Legislative Speaker Wang Jin-pyng (王金平) said yesterday the party should "make an overall assessment" before taking action.

"The party shouldn't give any individual a free hand in handling the matter," Wang said.

But KMT Legislator Hung Hsiu-chu (洪秀柱) said the party should have conducted an investigation into the losses a long time ago.

"To determine responsibility has nothing to do with targeting a specific individual.

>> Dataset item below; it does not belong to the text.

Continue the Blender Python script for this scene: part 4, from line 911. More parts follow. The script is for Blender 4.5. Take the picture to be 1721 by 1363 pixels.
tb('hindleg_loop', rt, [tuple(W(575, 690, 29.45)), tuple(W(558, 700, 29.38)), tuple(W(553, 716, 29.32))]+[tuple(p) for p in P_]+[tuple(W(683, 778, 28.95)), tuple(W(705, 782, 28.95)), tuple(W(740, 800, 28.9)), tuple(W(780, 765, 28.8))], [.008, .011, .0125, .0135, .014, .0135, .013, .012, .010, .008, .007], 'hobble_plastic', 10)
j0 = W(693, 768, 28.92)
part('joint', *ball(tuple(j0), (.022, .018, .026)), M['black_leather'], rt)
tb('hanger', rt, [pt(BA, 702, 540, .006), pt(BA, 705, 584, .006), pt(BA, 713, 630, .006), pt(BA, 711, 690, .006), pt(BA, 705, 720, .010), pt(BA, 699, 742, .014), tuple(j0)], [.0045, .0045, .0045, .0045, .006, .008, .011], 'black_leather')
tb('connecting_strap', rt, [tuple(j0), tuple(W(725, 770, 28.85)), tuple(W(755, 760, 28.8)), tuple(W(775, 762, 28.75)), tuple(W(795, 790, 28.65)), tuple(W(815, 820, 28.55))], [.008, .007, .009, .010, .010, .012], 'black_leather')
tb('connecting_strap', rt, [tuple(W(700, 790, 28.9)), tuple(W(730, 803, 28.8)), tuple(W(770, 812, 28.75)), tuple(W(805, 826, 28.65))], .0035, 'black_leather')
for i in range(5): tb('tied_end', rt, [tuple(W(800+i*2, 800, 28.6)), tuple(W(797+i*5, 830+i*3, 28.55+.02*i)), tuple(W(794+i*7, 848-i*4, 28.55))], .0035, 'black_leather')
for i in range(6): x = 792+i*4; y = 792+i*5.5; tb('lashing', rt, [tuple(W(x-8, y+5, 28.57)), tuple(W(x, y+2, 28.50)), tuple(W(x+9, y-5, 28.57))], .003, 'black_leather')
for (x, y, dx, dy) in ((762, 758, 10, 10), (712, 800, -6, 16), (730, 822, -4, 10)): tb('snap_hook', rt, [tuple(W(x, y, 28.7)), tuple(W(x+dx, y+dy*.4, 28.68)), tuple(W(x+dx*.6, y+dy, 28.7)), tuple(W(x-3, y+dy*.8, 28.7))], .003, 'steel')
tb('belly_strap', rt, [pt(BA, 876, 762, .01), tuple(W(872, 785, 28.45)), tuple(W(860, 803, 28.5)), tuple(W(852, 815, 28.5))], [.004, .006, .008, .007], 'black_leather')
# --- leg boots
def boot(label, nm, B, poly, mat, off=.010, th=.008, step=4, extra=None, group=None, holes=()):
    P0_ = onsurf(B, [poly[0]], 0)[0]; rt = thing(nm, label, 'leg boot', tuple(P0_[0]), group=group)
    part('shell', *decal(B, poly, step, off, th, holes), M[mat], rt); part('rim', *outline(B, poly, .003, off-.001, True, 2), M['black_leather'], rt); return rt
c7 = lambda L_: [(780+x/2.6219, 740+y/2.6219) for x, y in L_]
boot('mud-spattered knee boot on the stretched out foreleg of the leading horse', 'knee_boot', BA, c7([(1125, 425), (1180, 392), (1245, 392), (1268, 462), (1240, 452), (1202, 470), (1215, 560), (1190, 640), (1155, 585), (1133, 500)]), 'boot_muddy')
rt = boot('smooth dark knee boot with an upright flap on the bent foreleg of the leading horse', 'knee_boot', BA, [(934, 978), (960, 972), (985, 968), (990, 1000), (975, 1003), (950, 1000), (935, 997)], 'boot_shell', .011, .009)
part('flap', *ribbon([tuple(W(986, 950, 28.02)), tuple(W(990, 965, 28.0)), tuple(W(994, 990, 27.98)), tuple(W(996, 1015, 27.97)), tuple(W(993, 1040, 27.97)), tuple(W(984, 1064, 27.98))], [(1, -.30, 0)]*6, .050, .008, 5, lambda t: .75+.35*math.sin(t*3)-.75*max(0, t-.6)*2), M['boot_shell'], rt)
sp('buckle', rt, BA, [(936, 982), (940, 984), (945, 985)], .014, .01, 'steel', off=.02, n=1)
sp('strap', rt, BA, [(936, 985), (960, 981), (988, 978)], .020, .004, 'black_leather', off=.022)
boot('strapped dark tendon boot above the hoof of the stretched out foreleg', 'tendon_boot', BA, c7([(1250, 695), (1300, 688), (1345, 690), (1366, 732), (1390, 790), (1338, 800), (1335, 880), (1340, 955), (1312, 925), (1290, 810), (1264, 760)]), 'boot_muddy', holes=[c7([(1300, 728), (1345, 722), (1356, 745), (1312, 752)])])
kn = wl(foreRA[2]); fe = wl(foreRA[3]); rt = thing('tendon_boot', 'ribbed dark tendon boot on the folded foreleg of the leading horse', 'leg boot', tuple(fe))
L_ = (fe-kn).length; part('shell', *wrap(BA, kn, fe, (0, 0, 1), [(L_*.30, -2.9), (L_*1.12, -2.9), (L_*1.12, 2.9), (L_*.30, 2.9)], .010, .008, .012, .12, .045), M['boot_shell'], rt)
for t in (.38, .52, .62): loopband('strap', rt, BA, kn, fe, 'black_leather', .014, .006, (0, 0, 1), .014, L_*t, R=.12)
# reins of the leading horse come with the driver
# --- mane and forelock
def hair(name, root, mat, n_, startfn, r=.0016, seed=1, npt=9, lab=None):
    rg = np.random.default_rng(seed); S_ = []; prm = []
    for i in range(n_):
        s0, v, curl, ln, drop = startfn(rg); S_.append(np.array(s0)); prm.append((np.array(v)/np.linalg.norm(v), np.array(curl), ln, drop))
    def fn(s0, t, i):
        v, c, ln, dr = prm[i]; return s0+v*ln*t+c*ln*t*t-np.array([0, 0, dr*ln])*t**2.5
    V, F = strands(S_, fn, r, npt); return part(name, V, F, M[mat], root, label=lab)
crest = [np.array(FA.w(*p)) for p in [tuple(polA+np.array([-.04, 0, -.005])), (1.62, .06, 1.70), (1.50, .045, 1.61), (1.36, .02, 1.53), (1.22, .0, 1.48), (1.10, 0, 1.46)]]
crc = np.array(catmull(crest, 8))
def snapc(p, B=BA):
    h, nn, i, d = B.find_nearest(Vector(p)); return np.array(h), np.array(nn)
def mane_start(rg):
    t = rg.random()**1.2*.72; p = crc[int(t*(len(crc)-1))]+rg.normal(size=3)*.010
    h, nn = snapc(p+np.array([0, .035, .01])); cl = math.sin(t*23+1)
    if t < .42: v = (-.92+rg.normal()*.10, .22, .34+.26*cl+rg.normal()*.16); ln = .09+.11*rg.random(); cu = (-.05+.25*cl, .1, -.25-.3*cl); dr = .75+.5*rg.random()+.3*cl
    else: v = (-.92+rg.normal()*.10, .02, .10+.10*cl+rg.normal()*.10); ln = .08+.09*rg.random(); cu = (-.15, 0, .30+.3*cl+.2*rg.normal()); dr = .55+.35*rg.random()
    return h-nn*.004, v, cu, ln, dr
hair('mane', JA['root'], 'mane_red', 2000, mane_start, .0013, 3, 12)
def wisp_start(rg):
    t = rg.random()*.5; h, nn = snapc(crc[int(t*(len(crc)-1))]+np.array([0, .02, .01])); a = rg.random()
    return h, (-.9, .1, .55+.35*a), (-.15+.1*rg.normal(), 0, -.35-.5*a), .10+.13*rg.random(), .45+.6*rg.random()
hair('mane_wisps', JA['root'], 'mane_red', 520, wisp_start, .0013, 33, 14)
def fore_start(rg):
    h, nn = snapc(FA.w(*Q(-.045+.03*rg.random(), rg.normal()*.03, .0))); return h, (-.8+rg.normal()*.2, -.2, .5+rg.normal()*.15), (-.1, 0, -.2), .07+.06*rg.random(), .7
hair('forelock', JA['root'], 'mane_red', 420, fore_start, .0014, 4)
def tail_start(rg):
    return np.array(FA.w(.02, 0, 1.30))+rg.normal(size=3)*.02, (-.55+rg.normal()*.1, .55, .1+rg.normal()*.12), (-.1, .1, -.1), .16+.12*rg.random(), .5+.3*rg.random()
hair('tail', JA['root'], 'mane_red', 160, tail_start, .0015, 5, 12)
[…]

It's only a matter of discovering the truth," she said.

Taiwan Solidarity Union Legislator Lai Shin-yuan (賴幸媛) said the KMT's actions were aimed at winning upcoming elections.

If the KMT really wanted to conduct a full investigation into the handling of its assets, Lee could not be the only one investigated, she said.

Lai demanded the KMT make public a complete history of all its assets -- how it acquired them, how it managed them and who bought them.

KMT spokesman Su Jun-pin (蘇俊賓) later last night said the party had no plans to sue Lee.

He did say, however, that some members of the Asset Handling and Monitoring Committee felt that Lee should be sued for his alleged mishandling of KMT assets.

KMT headquarters has not received a report from the panel regarding a decision to sue Lee, if it has indeed come to a conclusion on the issue, he added.